Reporter's Notebook: In the beginning




Reporter's Notebook
Brenda Norrell, Censored News, http://www.bsnorrell.blogspot.com/
In the beginning, there was Michoacan. We arrived by buses from the border, with the Yaqui and Mayo from Sonora and Sinoloa. There was a heavy fog in the mountains of Michoacan, as the National Indigenous Congress gathered. A man in his twenties from Guerrero with one leg came aboard our bus. He was very thin and said there was little to eat in his home state of Guerrero, where logging companies and oppression were intense. He hopped everywhere he went. He served on security on the Zapatistas caravan across Mexico. He was one of the bravest men I've ever known. The Zapatistas caravan across Mexico was one of the best things I've ever know.

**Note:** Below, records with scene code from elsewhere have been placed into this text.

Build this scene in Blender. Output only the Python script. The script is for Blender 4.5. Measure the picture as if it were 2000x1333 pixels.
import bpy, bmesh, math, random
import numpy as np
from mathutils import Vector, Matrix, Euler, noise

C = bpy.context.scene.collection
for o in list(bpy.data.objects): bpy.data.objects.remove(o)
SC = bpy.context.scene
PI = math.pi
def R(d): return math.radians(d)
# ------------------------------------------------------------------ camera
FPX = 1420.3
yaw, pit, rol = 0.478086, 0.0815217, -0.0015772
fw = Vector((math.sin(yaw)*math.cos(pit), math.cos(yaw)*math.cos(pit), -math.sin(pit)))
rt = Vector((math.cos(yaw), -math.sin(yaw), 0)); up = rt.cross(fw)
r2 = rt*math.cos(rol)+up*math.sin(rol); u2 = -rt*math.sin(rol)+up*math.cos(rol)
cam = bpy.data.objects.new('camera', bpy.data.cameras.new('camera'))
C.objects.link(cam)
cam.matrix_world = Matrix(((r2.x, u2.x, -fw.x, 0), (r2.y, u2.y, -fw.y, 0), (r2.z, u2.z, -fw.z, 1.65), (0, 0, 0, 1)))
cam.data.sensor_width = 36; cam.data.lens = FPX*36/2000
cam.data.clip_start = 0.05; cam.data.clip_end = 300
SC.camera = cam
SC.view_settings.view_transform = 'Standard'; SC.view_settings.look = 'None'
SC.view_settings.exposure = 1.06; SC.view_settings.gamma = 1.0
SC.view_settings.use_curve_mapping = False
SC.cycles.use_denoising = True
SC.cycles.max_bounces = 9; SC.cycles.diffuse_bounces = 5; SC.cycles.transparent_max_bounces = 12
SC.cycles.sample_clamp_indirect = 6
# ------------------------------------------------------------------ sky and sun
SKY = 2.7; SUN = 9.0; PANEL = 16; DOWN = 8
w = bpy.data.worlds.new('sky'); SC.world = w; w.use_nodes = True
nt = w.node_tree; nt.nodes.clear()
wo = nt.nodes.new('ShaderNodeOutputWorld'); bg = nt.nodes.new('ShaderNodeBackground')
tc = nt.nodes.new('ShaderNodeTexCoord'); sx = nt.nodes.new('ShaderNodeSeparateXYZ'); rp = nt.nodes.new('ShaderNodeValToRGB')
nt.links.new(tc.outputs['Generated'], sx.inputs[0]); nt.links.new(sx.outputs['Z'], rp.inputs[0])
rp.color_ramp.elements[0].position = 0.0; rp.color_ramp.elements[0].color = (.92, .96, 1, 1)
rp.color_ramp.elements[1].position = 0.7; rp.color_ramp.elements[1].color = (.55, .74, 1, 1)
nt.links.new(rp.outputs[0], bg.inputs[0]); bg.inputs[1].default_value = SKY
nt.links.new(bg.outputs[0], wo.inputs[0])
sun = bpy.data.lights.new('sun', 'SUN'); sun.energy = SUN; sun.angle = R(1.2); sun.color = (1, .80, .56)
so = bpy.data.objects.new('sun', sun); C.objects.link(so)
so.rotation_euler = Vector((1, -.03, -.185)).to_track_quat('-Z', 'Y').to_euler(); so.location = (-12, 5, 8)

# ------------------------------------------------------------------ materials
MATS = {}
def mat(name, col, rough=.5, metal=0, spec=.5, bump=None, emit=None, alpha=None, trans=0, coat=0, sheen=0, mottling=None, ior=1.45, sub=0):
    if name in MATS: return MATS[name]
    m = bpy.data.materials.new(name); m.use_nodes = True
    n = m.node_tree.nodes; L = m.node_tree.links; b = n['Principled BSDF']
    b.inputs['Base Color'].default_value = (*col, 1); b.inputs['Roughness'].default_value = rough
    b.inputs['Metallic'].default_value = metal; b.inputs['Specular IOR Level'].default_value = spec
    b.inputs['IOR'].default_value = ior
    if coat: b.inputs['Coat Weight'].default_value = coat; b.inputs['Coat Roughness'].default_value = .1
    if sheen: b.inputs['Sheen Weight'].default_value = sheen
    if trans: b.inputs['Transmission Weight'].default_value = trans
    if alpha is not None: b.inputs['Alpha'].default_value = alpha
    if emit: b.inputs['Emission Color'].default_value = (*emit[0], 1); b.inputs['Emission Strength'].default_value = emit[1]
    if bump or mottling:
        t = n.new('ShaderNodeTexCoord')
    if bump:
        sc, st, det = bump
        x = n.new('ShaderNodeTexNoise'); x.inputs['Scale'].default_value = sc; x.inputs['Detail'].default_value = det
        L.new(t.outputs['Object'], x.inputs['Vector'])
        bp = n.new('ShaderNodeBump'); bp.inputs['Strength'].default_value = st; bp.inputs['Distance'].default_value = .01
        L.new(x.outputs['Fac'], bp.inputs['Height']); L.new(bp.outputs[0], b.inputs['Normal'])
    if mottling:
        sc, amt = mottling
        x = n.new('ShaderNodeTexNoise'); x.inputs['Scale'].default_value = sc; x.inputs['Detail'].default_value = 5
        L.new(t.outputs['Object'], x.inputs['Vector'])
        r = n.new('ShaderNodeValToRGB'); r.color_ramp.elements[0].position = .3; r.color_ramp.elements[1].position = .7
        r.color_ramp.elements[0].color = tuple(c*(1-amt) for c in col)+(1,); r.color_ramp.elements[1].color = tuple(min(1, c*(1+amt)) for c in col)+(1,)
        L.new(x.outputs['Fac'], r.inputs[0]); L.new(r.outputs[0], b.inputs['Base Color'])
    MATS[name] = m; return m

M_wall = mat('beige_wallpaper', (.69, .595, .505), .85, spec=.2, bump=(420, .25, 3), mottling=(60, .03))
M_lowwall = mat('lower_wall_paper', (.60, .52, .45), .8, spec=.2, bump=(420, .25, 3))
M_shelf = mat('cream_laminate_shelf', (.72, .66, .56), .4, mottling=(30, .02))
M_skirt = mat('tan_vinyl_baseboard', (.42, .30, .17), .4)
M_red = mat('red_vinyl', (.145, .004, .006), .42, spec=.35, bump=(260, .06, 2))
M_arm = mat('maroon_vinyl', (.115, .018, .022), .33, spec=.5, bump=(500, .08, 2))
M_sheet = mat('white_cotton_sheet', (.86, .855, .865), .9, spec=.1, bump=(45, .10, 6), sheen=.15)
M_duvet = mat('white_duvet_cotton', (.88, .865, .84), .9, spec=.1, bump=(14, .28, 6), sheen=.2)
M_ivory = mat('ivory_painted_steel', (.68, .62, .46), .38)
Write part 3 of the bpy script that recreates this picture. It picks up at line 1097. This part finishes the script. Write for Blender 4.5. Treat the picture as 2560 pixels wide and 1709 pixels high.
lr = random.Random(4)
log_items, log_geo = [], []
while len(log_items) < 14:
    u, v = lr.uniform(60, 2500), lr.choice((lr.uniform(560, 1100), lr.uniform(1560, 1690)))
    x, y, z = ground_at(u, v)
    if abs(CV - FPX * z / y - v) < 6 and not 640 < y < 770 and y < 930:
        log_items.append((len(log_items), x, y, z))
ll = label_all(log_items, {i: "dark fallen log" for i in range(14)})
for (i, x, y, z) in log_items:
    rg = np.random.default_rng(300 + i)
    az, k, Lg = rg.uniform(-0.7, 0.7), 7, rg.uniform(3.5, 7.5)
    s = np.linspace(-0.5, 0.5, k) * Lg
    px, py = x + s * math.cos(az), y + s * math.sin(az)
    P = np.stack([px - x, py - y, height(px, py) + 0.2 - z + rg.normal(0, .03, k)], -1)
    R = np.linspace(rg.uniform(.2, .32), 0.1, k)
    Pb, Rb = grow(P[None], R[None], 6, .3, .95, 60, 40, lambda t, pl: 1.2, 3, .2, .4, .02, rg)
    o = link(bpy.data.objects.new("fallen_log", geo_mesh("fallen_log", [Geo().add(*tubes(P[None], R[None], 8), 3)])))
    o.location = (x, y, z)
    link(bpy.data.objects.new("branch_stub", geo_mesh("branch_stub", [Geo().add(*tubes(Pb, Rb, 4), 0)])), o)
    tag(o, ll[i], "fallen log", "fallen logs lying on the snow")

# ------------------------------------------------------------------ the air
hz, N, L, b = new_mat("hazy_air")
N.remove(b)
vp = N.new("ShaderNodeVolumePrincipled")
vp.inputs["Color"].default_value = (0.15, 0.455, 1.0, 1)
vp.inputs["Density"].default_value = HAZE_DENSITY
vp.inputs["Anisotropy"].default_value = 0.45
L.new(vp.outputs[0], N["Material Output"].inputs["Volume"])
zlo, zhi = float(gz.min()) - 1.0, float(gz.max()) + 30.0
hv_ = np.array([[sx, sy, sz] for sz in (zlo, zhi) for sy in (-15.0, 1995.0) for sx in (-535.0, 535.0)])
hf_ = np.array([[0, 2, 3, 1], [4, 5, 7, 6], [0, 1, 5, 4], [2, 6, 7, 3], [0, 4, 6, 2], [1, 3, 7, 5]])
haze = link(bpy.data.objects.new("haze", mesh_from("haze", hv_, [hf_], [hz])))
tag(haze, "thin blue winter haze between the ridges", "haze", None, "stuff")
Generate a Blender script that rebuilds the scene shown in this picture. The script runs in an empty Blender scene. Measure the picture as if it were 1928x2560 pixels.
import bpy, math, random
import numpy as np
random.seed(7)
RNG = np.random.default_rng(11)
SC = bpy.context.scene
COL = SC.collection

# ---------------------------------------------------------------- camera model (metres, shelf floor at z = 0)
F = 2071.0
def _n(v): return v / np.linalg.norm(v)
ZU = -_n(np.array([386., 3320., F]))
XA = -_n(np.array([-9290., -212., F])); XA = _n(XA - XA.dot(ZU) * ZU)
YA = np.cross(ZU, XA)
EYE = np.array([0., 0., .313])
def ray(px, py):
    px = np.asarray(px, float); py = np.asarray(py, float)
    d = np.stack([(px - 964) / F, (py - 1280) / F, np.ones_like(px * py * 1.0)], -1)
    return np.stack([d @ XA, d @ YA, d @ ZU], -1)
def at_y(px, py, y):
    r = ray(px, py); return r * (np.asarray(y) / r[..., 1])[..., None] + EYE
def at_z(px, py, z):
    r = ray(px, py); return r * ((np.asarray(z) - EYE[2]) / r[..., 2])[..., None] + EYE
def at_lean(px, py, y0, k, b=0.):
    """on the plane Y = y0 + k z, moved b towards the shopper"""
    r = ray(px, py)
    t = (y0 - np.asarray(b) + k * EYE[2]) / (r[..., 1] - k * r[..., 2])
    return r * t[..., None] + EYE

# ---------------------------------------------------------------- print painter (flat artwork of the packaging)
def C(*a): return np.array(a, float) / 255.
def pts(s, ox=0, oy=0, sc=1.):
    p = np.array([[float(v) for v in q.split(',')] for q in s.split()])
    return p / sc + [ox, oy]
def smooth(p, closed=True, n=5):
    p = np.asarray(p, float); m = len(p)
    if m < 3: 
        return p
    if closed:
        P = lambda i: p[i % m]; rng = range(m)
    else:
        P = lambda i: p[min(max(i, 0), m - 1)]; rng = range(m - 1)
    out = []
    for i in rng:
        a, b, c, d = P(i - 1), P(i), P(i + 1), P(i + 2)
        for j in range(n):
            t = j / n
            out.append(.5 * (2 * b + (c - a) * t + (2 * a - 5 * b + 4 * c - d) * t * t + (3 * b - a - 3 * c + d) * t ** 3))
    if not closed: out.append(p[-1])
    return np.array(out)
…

Photo two: Riley, Choctaw AIM member from Oklahoma, and Demetria Martinez, award winning author of 'Mother Tongue,' among those protesting NAFTA in Tucson in the beginning. In her book Mother Tongue, Martinez, once arrested as she documented the Sanctuary Movement at the border, tells of the real struggle of Indigenous fleeing torture in Central America.
Photo three: In memory of Willie Lonewolf, on the Longest Walk 2008, at the Ute Indian Museum in southern Colorado. Keep singing.